Blue Arrow are providing many of the temps who are being used to attack pay and conditions at Gate Gourmet. These are people on very low pay, with very few rights who are being put in a situation where simply by trying to survive they are complicit in an attack on other workers. It's not their fault, it's the fault of the cynical companies that manipulate and exploit people for their own profit.
nfn
Comments
Hide the following 9 comments
Thank you kindly Editors!
21.09.2005 14:13
Mr Spoon
Alternative View
21.09.2005 15:11
These people live in a prosperous part of the UK with jobs readily available, they should seek emloyment in a more environmentaly friendly industry.
Prefers to walk
whatever, girlfriend
22.09.2005 09:41
Back here on Planet Earth we'll get on with organising solidarity for low-paid exploited workers taking on a ruthless union-busting big business:
http://www.sackedbygategourmet.org.uk
http://www.tgwu.org.uk
Mr Spoon
I agree
22.09.2005 11:54
The same for those who work for BAe, Lockheed Martin etc. Airlines fly because the staff agree to work there, if nobody worked for them they wouldn't fly. Don't think it doesn't work, Marlboro and other big fag companies have enourmous problems getting workers these days because people see it as unacceptable to work there.
HH
A worker is a worker !
22.09.2005 12:59
In the short term we campaign against arms companies like BAE Systems because they are operated for profit but once we have control and they are run for the benefit of the workers there is no reason why they shouldn't keep on making arms, the world will always need arms. It's the same with those working for airlines, although we would wish to see restrictions on airline travel and stop people using them for holidays etc. there will always be a requirement for Brothers and Sisters to visit other countries.
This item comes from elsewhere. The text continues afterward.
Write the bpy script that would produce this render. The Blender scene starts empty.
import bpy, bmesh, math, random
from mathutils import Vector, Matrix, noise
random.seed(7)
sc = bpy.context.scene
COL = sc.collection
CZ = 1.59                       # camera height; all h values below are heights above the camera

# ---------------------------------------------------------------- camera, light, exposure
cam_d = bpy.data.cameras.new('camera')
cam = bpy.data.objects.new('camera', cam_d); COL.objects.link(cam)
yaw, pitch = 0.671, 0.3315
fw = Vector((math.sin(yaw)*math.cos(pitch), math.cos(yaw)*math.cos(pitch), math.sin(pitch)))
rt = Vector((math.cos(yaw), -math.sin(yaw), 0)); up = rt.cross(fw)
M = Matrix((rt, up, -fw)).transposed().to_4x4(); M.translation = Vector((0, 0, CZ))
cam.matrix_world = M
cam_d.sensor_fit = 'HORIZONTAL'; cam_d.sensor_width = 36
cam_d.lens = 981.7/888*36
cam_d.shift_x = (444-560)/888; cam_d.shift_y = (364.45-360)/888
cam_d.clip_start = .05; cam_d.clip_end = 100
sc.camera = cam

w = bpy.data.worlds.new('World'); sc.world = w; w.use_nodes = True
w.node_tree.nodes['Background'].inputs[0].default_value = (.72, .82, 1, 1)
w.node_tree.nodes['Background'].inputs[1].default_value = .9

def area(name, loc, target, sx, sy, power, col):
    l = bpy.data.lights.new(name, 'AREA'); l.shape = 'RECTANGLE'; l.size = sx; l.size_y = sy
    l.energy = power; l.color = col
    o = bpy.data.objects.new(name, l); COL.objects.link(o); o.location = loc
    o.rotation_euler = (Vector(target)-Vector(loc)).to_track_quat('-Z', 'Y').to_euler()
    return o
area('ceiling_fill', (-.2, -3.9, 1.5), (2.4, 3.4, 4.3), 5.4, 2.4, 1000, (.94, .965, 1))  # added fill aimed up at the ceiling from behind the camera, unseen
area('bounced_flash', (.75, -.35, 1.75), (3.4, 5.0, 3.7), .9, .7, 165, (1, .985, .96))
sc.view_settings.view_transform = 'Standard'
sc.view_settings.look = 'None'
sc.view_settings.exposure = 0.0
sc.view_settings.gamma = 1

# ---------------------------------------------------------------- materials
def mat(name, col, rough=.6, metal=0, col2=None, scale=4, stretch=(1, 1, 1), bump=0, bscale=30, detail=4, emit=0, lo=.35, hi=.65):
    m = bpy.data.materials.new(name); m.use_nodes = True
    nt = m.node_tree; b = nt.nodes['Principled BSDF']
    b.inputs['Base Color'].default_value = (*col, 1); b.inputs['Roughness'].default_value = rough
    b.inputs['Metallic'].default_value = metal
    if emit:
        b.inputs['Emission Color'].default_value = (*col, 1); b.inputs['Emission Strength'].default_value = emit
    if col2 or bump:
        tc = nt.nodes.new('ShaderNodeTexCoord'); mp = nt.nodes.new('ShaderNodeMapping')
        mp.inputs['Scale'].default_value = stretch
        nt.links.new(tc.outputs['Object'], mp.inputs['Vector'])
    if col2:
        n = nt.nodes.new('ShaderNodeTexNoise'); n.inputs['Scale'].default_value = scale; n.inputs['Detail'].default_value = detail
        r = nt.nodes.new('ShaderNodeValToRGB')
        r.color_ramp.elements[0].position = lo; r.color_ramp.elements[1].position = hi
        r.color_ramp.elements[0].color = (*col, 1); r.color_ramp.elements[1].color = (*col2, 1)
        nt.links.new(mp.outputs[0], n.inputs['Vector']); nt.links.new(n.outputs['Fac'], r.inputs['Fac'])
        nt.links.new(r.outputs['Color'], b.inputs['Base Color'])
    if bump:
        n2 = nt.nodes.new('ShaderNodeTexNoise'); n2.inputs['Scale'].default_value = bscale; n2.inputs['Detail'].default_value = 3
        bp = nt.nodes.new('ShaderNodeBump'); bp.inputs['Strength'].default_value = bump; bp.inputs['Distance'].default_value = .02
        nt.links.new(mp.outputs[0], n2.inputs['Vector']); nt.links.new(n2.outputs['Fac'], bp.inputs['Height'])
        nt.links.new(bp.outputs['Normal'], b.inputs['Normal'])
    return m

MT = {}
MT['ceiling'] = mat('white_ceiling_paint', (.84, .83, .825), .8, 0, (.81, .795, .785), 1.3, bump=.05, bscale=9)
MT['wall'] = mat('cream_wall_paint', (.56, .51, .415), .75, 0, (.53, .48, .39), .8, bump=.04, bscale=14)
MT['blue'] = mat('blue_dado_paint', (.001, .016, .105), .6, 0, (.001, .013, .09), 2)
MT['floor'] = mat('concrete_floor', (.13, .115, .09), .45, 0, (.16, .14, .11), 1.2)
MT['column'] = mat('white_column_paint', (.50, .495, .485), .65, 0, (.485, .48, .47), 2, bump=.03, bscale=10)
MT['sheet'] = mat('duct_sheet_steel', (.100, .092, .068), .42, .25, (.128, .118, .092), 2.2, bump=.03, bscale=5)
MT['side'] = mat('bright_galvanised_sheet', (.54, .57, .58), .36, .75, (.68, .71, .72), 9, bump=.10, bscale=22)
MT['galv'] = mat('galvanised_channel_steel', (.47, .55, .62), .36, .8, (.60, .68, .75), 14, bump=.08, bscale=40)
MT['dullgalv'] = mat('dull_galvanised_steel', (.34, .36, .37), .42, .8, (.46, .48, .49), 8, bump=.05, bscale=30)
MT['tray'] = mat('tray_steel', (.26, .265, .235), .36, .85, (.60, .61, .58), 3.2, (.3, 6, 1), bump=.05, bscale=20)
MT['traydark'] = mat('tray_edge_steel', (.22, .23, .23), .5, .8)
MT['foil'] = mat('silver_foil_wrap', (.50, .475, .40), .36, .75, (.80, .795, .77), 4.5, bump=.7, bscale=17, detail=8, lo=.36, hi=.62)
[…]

The issue here is not what the company does just the profit motive that drives them
Socialist
come down from your ivory towers
22.09.2005 13:02
I think showing soldarity with workers in the fossil-fuel industry, apart from being a commendable thing in itself, would be a great opportunity to forge links with workers in a fossil-fuel intensive industry rather than the endless and fruitless rounds of preaching to the converted, if you were to be strategically addressing the social change that needs to occur in order to deal with climate change.
And any social justice perspective of climate change has to acknowledge that many marginalised sections of society are forced into crappy, degrading jobs within the fossil-fuel indutsry through lack of opportunity. The line about "peopel should just go find less-environmentally harmful jobs" comes across as the perspective of someone who is in the materially and opportunistically priveleged position of being able to do so, and lacks a great deal of empathy as to the reality of people's day to day lives and situations.
kevvy-k
The problem is capitalism
23.09.2005 19:12
Prefers to Cycle
Support the sacked workers!
24.09.2005 22:31
The only way to solve climate change is to build a grassroots/rank and file movement strong enough to threated capitalism. This *cannot* be done without the workers - who occupy a structural location in capitalism which is particularly powerful. For evidence of this, look what happened when the BA workers walked out.
At the same time, we should be prepared to be honest with those we show solidarity with about our concerns. Not pushy, patronising or pre-emptive, but honest. We should seek to build social struggles which break down the boundaries between workers, particularly those taking industrial action, and activists working on broader issues. For instance, it seems to me that climate change activists and gate gourmet workers have a few short-term strategic interests in common right now... think about it.
elegiac
Incredible !
27.09.2005 12:08
"... most people aren't sufficiently politicised or knowledgeable.."
Has it occured to you that the reason the political Left finds it so hard to gain widespread support in this country is because, in part because of statements like that ?
My experience of working class people is that they are well aware of politics and are very knowledgable about the wider world, although perhaps they don't feel the need you do to try and proclaim their knowledge to the world.